**Exercise instructions:** From the first line of the data below, copy each line up to the one containing "scene.camera = cam", and include that line too.

**Data excerpt:**
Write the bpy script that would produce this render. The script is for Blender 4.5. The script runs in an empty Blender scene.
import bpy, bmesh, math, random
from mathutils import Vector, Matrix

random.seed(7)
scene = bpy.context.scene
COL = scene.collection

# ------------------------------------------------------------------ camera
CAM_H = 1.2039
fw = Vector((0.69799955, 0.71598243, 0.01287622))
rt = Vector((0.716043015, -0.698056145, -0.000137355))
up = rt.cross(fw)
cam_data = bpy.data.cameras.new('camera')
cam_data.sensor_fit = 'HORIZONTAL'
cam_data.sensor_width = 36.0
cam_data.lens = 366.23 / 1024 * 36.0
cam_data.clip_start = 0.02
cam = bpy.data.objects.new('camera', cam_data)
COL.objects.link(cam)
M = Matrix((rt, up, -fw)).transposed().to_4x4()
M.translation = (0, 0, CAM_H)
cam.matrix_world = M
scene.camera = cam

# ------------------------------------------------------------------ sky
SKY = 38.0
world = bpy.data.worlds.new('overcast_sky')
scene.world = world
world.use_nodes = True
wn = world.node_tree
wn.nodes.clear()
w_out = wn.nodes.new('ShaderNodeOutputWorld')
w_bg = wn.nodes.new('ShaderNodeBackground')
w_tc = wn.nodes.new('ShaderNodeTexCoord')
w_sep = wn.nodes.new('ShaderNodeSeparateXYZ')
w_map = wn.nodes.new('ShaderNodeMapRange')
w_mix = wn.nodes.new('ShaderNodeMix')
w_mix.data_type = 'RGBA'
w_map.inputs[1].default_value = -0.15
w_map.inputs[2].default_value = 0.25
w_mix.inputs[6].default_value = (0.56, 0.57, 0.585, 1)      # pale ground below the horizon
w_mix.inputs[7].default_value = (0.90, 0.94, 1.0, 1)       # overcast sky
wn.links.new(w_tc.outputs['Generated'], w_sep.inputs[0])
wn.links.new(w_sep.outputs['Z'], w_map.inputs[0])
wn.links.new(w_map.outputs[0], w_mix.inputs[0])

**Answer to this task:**
Write the bpy script that would produce this render. The script is for Blender 4.5. The script runs in an empty Blender scene.
import bpy, bmesh, math, random
from mathutils import Vector, Matrix

random.seed(7)
scene = bpy.context.scene
COL = scene.collection

# ------------------------------------------------------------------ camera
CAM_H = 1.2039
fw = Vector((0.69799955, 0.71598243, 0.01287622))
rt = Vector((0.716043015, -0.698056145, -0.000137355))
up = rt.cross(fw)
cam_data = bpy.data.cameras.new('camera')
cam_data.sensor_fit = 'HORIZONTAL'
cam_data.sensor_width = 36.0
cam_data.lens = 366.23 / 1024 * 36.0
cam_data.clip_start = 0.02
cam = bpy.data.objects.new('camera', cam_data)
COL.objects.link(cam)
M = Matrix((rt, up, -fw)).transposed().to_4x4()
M.translation = (0, 0, CAM_H)
cam.matrix_world = M
scene.camera = cam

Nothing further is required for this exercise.